THE Renward Wells‘ $625 million contract signing with a company called Stellar Waste-To-Energy Bahamas Ltd to build a waste to energy facility in New Providence’s landfill has dragged on since early July last year — but still without a satisfactory resolution.
The problem is that Mr Wells, then parliamentary secretary in the Ministry of Works, had no authority to sign any contract even though it was only a letter of intent which bound neither side. But sign it he did without Cabinet approval. The Opposition — and the general public — wanted an explanation. Who gave him authority?
By September, the controversy had been reduced to a game of verbal ping-pong, one side demanding to know who directed Mr Wells to sign — most Bahamians are satisfied that he had a directive from a higher authority — and government spokesmen making all kinds of noises of surprise that hung poor Mr Wells out to dry. Eventually, Deputy Prime Minister “Brave” Davis, then acting prime minister, said that as soon as Prime Minister Christie returned from a UN meeting in New York on climate change, “something” would be done and the “consequences will be known shortly”.
The whole matter was intertwined with political drama with Dr Andre Rollins, a young Turk with problems of his own, threatening to expose the identities of those involved in the letter-of-intent controversy, if his friend Renward Wells were fired over the issue. Of course, no PLP controversy would be of interest if “Big, Bad Brad” did not add his two cents. “Put up or shut up!” PLP chairman Bradley Roberts told Dr Rollins. Describing Dr Rollins as “egomaniacal”, Mr Roberts told him to “shut the hell up”.
Last night, appearing before a disciplinary board of his political peers, it was decided not to go through with the plan to suspend Dr Rollins from the party. For this once, the young dentist would be allowed to slide, although we are satisfied that behind the scenes he was read the riot act. However, from his earlier pronouncements, we don’t think Dr Rollins will be able to follow Bradley Roberts’ advice and “shut the hell up”.
The Wells matter dragged on with Mr Christie on his return from New York telling reporters that he had ordered a probe into the issue and that he planned to address it “imminently”.
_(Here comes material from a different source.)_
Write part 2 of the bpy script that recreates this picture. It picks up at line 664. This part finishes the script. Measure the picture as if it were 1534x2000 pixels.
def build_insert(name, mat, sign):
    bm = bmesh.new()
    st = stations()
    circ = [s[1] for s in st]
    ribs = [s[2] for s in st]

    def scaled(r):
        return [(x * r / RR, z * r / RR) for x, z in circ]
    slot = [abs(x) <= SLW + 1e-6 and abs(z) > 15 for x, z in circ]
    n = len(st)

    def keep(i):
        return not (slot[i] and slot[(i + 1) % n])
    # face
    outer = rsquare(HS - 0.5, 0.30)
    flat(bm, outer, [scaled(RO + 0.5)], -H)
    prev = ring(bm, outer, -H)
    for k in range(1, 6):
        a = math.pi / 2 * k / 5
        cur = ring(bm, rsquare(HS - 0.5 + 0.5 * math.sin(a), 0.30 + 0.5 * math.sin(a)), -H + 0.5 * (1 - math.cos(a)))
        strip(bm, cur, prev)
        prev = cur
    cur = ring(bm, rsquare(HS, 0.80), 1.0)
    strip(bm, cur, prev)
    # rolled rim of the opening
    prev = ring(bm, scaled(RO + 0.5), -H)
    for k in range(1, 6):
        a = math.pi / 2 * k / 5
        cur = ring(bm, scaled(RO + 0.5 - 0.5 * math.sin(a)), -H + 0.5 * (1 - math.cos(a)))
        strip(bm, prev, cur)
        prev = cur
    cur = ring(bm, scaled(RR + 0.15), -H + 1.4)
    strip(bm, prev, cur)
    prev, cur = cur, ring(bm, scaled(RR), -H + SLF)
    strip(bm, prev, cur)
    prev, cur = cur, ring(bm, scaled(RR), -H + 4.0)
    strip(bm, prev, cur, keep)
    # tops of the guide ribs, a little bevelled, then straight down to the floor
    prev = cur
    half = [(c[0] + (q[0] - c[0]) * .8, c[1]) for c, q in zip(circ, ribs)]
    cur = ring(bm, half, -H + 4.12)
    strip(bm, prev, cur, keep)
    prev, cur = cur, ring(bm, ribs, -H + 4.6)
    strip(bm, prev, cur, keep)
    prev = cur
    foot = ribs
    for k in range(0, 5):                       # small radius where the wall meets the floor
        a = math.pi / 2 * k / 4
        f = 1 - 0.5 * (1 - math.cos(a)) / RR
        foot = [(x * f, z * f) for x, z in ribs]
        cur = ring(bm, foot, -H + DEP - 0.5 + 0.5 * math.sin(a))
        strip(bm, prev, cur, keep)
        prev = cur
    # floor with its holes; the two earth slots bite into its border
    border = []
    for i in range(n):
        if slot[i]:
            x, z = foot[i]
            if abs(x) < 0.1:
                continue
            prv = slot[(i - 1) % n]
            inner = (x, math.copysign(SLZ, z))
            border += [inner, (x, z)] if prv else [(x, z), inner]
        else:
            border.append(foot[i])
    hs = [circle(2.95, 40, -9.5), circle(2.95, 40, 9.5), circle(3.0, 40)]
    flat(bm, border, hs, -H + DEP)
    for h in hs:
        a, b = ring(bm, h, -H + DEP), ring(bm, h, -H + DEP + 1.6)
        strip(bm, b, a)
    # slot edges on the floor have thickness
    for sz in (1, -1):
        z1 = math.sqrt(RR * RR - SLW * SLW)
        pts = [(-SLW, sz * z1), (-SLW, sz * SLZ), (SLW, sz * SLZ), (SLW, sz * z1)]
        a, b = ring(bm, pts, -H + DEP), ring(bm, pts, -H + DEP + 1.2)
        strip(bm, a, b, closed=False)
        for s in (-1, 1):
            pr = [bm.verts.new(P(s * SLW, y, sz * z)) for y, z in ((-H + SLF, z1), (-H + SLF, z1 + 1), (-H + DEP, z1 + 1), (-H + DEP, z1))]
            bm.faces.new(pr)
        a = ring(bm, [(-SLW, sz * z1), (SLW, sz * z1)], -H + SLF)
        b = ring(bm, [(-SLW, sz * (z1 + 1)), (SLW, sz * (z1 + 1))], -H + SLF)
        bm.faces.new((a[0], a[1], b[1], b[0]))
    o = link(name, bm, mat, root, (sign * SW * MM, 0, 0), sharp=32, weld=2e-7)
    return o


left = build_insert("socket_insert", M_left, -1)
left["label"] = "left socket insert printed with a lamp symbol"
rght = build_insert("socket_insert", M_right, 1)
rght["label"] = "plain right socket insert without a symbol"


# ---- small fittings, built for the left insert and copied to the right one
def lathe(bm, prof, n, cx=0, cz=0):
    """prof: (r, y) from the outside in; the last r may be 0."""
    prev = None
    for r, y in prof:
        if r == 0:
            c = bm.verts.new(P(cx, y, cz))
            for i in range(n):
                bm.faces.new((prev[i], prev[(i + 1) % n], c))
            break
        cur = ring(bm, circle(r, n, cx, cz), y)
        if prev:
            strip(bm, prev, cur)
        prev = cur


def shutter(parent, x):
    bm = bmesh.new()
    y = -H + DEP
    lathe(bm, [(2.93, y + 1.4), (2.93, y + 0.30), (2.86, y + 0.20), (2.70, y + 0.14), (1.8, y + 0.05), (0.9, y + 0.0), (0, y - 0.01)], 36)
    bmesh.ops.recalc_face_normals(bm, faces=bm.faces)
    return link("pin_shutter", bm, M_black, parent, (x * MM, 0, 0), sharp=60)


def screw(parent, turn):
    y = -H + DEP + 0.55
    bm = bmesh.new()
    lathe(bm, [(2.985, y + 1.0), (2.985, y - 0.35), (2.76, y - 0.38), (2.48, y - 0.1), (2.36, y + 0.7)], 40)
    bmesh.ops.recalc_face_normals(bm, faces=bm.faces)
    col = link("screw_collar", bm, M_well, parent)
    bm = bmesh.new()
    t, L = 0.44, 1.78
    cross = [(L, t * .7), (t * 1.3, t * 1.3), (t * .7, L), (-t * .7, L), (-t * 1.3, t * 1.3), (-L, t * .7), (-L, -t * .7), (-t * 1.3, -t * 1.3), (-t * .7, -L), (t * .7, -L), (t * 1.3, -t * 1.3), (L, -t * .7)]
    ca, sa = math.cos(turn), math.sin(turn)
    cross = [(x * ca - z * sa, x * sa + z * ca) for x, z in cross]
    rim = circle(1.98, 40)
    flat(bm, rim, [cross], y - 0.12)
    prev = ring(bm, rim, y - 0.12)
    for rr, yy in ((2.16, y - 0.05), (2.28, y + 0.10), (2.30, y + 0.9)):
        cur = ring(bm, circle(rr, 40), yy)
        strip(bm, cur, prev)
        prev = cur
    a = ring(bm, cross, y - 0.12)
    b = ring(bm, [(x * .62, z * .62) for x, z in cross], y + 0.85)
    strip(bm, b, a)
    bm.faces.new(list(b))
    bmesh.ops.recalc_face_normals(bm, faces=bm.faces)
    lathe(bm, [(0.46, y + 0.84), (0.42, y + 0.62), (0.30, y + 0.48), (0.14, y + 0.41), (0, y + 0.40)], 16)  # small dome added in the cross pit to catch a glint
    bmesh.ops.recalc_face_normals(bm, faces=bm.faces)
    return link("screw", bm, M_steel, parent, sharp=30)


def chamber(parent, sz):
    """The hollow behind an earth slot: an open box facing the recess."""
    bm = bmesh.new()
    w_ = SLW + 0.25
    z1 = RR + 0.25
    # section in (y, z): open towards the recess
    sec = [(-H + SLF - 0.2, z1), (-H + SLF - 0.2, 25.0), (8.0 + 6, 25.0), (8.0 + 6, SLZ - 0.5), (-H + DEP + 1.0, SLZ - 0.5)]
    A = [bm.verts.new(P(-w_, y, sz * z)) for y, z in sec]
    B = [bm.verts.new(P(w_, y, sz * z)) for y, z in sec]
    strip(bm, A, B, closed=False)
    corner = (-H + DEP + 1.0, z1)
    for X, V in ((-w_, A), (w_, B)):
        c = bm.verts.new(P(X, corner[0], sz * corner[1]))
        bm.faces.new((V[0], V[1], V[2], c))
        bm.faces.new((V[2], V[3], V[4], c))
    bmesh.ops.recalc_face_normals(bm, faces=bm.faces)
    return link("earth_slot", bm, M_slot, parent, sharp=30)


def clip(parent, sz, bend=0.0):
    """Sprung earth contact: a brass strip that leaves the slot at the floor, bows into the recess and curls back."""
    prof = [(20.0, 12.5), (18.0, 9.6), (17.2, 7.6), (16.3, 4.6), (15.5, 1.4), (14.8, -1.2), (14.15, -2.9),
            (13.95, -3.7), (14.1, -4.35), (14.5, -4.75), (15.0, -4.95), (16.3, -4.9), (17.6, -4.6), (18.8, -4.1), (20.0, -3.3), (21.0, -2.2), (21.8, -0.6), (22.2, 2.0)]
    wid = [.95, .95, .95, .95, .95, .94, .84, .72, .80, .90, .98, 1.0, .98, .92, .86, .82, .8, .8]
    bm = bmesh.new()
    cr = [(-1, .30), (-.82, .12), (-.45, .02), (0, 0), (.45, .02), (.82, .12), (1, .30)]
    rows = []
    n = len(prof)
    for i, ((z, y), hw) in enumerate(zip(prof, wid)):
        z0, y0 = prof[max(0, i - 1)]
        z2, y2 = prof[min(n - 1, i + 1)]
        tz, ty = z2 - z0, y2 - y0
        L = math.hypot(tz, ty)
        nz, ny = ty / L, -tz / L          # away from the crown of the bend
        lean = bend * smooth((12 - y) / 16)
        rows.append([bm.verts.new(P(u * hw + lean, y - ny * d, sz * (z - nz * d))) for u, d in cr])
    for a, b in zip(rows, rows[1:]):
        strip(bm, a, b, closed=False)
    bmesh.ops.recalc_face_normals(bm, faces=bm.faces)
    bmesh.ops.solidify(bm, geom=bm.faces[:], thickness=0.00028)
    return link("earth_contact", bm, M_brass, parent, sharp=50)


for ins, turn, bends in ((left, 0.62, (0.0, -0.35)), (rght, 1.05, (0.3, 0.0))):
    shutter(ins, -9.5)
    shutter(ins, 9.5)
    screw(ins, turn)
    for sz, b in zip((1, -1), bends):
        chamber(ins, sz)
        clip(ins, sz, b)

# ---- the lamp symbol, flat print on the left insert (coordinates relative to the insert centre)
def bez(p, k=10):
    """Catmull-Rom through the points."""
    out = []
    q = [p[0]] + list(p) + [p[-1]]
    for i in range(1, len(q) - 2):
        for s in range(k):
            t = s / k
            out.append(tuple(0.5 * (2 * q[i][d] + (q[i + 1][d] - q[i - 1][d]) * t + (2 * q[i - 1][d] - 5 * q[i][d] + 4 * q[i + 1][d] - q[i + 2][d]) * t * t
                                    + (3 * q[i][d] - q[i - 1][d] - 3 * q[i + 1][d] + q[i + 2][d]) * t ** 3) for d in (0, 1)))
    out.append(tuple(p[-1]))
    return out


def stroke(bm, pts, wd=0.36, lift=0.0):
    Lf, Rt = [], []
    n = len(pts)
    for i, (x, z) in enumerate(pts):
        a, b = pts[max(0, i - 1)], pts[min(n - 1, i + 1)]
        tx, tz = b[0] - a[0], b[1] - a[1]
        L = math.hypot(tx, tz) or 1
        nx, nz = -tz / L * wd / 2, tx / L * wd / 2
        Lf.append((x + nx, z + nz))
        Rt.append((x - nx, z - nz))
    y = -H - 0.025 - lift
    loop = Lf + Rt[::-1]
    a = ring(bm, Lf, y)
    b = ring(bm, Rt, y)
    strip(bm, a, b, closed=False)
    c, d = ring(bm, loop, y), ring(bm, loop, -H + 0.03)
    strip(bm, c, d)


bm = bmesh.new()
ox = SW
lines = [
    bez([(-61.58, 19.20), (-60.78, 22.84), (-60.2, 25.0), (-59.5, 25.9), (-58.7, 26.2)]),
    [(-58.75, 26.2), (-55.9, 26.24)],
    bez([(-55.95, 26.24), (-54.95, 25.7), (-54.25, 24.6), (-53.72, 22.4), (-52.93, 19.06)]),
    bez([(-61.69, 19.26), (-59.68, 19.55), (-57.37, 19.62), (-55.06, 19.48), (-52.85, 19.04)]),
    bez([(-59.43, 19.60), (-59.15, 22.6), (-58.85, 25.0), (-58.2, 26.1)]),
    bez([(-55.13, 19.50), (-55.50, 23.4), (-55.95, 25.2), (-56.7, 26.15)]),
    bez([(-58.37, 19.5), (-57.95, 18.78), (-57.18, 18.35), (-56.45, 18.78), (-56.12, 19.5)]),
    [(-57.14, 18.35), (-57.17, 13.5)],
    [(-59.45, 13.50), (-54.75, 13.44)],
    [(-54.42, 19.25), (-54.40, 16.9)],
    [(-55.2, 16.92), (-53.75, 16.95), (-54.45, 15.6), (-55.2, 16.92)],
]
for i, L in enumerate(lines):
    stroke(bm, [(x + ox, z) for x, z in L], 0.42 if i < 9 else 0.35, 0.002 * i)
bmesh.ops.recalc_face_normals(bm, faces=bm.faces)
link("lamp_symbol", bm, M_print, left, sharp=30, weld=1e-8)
That was last year, but as far as Mr Christie is concerned, mum’s the word. In the end, firing day came for Mr Wells, but his political executioner was Mr Davis, not Mr Christie. Mr Christie is yet to speak on the matter.
However, in November, Mr Wells broke his silence explaining that he had signed the Letter of Intent — without Cabinet approval — for the “good of the people.”
Last week, he stood before the House – two months after being fired from his Cabinet post – and said that he had signed the letter without Cabinet approval so that the company would “carry out studies” free of charge to present to Cabinet.
Very few believed his story, because it was so simple that if it had been the whole truth, people questioned why it took him so long to tell it.
Montagu MP Richard Lightbourn, for example, rejected the explanation. Prime Minister Christie, he said, “owes” the Bahamian people an explanation because Mr Wells’ explanation “doesn’t hold water”.
While we agree with that assessment, we are concerned at how business appears to be done in the Bahamas.
Was this company led to believe that by Mr Wells giving it a signed letter of intent, government intended to do business with it and that — if the owners spent money on assessment studies – their company stood at the front of the line to win the contract? Mr Wells explained that he signed the document so that Stellar would have approval from Cabinet to conduct several environmental studies, at no cost to the government, for its proposal to build a waste-to-energy plant at the landfill.
“In order to build a waste to energy plant, you need studies – front end load studies,” he told the House. “All that means is I am going to do the necessary research to make sure that when I build my plant I would not have made mistakes, I would know how much electricity I can generate and where I put the plant, the sub stations, whether the grid can handle it, all of these things must be studied,” he said.
“But before you do any of that, the first thing you have to study is the garbage. So Stellar did an initial study, but you need at least three studies and in this Letter of Intent, Mr Speaker, these studies are what was mentioned and what it was all about. Simply doing the studies and providing the government with better information free of charge, but before they could do that they needed to go get permission from the Cabinet of the Bahamas via a national consultant.
“So what I was doing was sending them to the Cabinet of the Bahamas, that’s it. They cannot do anything without Cabinet’s approval. So I sent them on to do a study to see what was possible. As an engineer, I already know what was possible. Rather than the government spending millions doing the studies, if someone else wants to go ahead and do it, you let them do the studies and share the information.”
Is this how we hoodwink our investors? In other words, the Letter of Intent was the go-ahead to do the studies, making the investors believe that it guaranteed that the contract would be accepted in the end? Was this company duped into spending this money to save the Bahamas government further expenditure? No wonder there is all this unfavourable chatter among investors about doing business in the Bahamas — they all seem to know that they have to tip-toe in, but at all times watch their back.